障がい者千五百人雇用事業について

岡山県総社市に「障がい者千五百人雇用事業」について、市民福祉叙任委員会で視察に行ってきました。

総社市は人口約7万人、流入人口が多く全体で人口微増です。昨年豪雨災害のあった真備町とは隣接し、ニュースにはあまり出ませんでしたが一級河川の高梁川の氾濫の被害を受けて、現在も仮説住宅に住んでいる方がいるそうです。

総社市が障がい者の雇用について取り組みは、2008年のリーマンショックにより市内で2000人以上が失職し、障がい者支援に取り組む必要性を持ちました。その後、誘致をめざした県立支援学校が隣の倉敷市に決まったことで、支援学校を卒業した後の働く場は、総社市が担うという決意のもと、2011年に「障がい者千人雇用」を2015年までの5カ年計画としてスタートしました。

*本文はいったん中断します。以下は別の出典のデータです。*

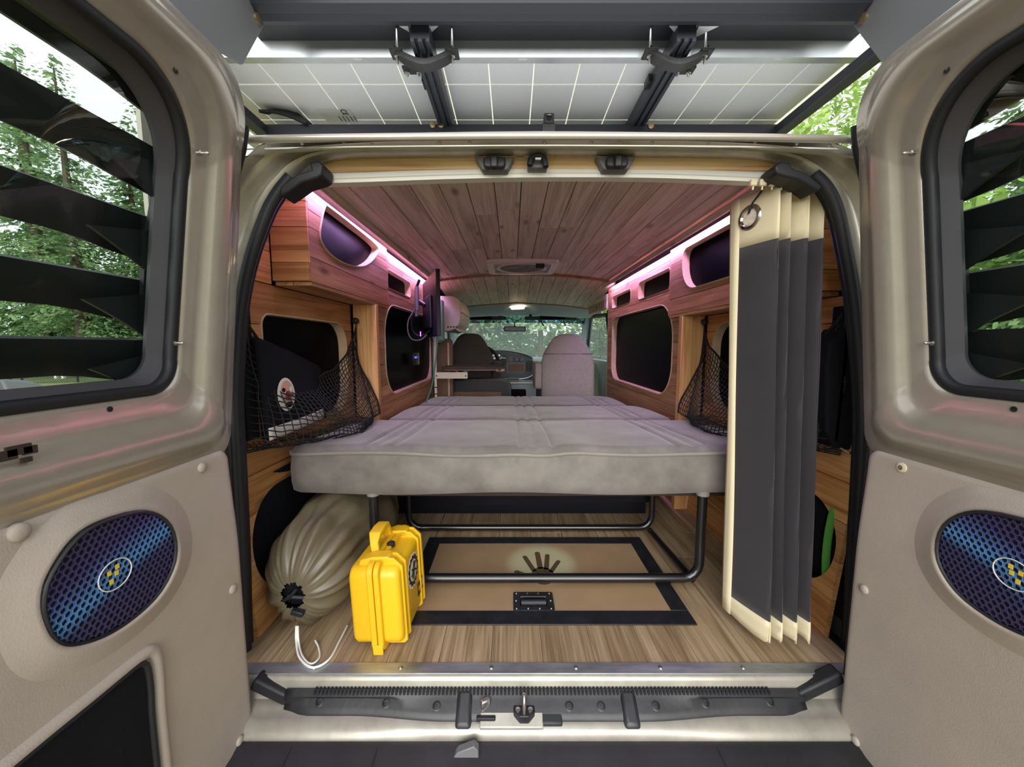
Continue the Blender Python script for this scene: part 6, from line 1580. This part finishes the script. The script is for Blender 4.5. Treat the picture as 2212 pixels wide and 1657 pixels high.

ハローワークと「福祉から就労」支援協定を締結し、「就労支援ルーム」を設置し2名の市職員を常駐しました。また事業の実現のための基本的事項や市・企業・市民の役割を明文化した「障がい者千人雇用推進条例」を制定しています。2012年には「障がい者千人雇用センター」を設置し、体制を整え、2017年には障がい者の就労が1000人を超え、「障がい者千五百人雇用」事業として再スタートし、この4月1日現在では1,043人が就労しています。

1,043人の内一般就労は643人、福祉的就労は400人で、スタート時の180人から大きく伸びています。この事業に関わる経費は4億4千万円(2017度)で、そのうち就労継続支援型Aは21,334,000円、就労継続支援B型は173,573,000円となっています。また市独自事業として、福祉的就労から一般就労へ移行し6ヶ月以上経過した方に10万円を支給する「就労意向支援金制度」もあり2018年度は12名に支給されました。

この事業の成果は、障がい者の市県民税の納税者が増えたこと、障がい者の給与収入総額が増額し、社会参加も進んでいることがあげられます。一方で障がい者の平均給与収入は減少しており、対象者が増えたものの工賃等の収入が十分に上がっていない課題があります。

就労の現場は農業やガソリンスタンドでの接客などを見せてもらいました。生産した野菜は「そうじゃ地・食べ公社」を通じて販路が確保されて、市役所の庭での販売もあります。また乗り合いタクシー「雪舟くん」の活用で外出の手段の確保など他分野との政策連携が障がい者支援に相乗効果を発揮しています。

販売所でお土産を見ていた時に野菜の販売状況を見に来た作業所の皆さんは、売れている様子をみてにこやかでした。この総社市の取り組みが他の地域にも広がり、安心して地域で暮らせ社会の実現につながる事を期待します。